戦前の天皇制は複雑ではあるが大きく分けて2種類に分けられる。
国家の枠組みの中に天皇を配置して考える天皇制と・・・天皇機関説
国家の枠組みを超えて、天皇制を考える天皇制・・・天皇主権説
後者の方が極端に見えるだろうが、北一輝、大川周明らの理論は前者であり、美濃部達吉も前者である。
出口王仁三郎といわゆる皇道派は後者にあり、前者は統制派である。
統制派に属する永田鉄山は殺害されたが、その部下であった東條英機もまた統制派であ。
永田がいれば軍部が変わっていたともいわれるほど存在感のある人物であったが、実はファシストを崇める謀略家で、実際には皇道派を陥れたといわれている。
2.26事件は皇道派が仕掛けたといわれているが、実はバックには統制派がいた。
しかしながら当時の青年将校達はこうした理論の違いが結局どういう結果を産むかをしらなかった。
有名な2.26の仕掛け人いわれていた北一輝は統制派の一人であった。
北一輝は出口王仁三郎に協力を求めたが、うまくあしらわれて返されたとい。
皇道派の真崎甚三郎は評価が低く、昭和天皇からも疎まれていたようだが、
彼の北一輝、大川周明評は正しい。
彼は「思想問題を研究し、北一輝の『日本改造法案大綱』はロシア革命におけるレーニンの模倣でありそれを基にした国家改造は国体に反する、大川周明の思想は国家社会主義であって共産主義と紙一重の差である、と結論づけた。そして軍人の革新運動への参加は、軍を破壊するだけでなく、国を危うくすると認識し、軍人がそうした思想家に近づくことを警戒していた」
・・・・ウィキペディア
極東裁判でも「証拠の明白に示すところは真崎が二・二六事件の被害者であり、或はスケープゴートされたるものにして、該事件の関係者には非ざりしなり」との評価から無罪になり、釈放された
彼の日記によれば「日本の滅亡は主として重臣、特に最近の湯浅倉平、斎藤実、木戸幸一の三代の内大臣の無智、私欲と、政党、財閥の腐敗に因る」
としている。
木戸幸一については、統制派のトップ東条英機を推挙した人物として有名である。
東條に罪ありとせば、東條を推挙した木戸にも大きな罪があるが、そのことはあまり語られていない。
内大臣に問題があったことを指摘する資料はあまり表面に出てこないが、事実であろうと推察する。
昭和天皇は天皇機関説に反対さえていなかった。
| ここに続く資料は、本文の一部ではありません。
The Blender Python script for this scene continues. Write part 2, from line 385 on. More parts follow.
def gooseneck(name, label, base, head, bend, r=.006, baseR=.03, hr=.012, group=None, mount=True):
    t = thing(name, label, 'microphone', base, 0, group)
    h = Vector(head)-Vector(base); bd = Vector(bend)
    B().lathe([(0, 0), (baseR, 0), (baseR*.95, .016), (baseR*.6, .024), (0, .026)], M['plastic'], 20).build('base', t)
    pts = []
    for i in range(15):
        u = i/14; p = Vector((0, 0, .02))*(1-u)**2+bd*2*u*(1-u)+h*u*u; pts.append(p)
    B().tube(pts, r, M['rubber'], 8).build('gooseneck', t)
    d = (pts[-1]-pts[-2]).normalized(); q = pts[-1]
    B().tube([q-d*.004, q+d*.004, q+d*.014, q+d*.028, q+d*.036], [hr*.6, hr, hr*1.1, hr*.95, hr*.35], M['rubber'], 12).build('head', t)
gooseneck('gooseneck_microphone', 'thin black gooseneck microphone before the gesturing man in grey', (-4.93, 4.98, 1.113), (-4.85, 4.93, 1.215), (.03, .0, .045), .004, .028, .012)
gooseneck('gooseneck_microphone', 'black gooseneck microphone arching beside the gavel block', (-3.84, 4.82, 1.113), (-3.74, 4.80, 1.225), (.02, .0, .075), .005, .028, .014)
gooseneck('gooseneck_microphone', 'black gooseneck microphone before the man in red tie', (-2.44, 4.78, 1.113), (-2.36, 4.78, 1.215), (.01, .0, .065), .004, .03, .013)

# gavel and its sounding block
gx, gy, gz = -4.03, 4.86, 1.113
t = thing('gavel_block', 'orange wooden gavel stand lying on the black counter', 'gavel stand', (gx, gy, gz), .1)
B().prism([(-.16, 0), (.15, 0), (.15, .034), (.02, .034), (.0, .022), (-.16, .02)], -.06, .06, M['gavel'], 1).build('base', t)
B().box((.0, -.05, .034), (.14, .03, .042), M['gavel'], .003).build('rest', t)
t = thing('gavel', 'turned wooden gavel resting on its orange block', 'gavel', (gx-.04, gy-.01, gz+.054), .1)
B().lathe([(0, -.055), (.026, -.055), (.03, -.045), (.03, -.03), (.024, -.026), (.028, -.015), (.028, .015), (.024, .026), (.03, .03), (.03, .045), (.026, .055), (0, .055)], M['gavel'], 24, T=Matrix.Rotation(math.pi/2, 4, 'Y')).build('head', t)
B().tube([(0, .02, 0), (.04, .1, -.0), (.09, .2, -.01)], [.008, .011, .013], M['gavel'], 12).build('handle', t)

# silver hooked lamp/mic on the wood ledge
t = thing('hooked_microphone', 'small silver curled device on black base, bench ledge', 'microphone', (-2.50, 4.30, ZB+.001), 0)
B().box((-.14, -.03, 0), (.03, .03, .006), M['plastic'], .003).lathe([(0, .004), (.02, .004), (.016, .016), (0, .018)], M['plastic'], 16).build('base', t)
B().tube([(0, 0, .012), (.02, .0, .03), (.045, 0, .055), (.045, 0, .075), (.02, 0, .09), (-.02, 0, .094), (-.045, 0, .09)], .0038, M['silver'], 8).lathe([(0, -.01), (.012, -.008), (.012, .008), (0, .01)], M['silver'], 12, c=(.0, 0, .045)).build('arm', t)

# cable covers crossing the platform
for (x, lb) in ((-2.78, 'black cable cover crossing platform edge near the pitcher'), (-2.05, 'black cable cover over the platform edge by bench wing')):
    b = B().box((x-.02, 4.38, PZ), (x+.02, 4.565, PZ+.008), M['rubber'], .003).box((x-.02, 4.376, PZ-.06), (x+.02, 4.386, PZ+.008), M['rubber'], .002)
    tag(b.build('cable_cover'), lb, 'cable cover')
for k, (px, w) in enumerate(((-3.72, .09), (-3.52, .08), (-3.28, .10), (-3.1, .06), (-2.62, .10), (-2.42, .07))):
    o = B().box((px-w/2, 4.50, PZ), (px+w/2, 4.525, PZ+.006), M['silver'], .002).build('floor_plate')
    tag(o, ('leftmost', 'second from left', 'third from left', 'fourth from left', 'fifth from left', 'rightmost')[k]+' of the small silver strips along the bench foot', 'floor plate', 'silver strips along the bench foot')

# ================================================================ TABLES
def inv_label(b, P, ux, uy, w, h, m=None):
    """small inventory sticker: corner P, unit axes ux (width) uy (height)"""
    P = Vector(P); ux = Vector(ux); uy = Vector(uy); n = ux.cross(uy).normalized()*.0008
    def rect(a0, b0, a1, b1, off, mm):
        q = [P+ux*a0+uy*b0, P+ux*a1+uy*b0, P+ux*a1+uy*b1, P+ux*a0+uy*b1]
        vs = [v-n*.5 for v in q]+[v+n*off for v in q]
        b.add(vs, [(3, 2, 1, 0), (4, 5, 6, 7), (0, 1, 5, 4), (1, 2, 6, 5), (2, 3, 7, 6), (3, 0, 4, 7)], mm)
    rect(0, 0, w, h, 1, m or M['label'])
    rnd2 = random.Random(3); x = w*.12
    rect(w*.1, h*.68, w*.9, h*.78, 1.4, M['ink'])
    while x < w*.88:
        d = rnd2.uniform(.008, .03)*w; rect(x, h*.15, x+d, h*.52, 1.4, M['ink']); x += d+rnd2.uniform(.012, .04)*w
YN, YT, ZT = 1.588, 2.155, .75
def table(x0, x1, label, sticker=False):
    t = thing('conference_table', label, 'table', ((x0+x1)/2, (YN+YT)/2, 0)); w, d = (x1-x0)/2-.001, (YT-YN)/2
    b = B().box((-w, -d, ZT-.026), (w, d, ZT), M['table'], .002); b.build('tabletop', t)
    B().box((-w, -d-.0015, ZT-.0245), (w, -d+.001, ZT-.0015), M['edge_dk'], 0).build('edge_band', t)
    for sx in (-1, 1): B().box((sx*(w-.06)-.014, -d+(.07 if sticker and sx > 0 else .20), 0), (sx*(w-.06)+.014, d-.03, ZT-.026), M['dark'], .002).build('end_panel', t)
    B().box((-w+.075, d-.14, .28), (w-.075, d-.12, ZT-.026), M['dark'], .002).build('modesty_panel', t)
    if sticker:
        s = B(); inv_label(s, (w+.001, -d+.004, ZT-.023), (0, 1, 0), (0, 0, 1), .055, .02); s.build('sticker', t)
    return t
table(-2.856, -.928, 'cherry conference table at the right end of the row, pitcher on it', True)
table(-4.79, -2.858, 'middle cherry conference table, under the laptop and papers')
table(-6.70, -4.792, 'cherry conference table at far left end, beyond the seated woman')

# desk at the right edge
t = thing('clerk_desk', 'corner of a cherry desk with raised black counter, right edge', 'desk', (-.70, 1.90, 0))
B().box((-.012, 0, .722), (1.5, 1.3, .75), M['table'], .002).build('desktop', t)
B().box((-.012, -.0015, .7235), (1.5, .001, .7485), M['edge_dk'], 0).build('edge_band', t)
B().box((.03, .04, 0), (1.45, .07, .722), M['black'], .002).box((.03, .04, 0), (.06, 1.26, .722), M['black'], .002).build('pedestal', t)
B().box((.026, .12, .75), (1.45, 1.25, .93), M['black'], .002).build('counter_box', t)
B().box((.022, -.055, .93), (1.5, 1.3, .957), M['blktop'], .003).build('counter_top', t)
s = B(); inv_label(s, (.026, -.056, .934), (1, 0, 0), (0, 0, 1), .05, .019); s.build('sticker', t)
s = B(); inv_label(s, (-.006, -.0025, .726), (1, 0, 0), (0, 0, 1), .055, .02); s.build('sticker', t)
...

といわれている。
イギリスの立憲君主制を学び、過去に直接介入して失敗した苦い経験をもっていたからである。それゆえ、皇道論者が極端に見え、人選を誤られたともいえる。
昭和天皇は明治天皇の時のように人がいないといわれたが、在野には出口王仁三郎のごとき天才がいた。戦略の天才としては石原莞爾もいた。
内大臣が人選を誤ったということに尽きる。
石原莞爾は、満州事変を成功させたが、中国に侵攻しないという天皇の大局的な判断に反していた。
結果を考えると日本は満州事変をおこすべきではなかった。天皇陛下の判断が正しかった。
石原莞爾は戦略の天才ではあっても、外交のすべての事情を呑み込んでいるわけではなかった。
彼はどちらかといえば、真崎甚三郎を馬鹿にしていた。
2.26事件の時は反乱軍を穏やかにおさめようとする彼を面罵して、強硬鎮圧に動いた。
このときの石原完爾の行動は天皇陛下の考えと一致していたため、陛下は満州事変を起こした石原を分からない人物と評している。
つまり陛下は石原完爾の欠点と長所を完全に把握してはいなかった。
石原完爾は統制派とみなされていたが東条とは対立していた。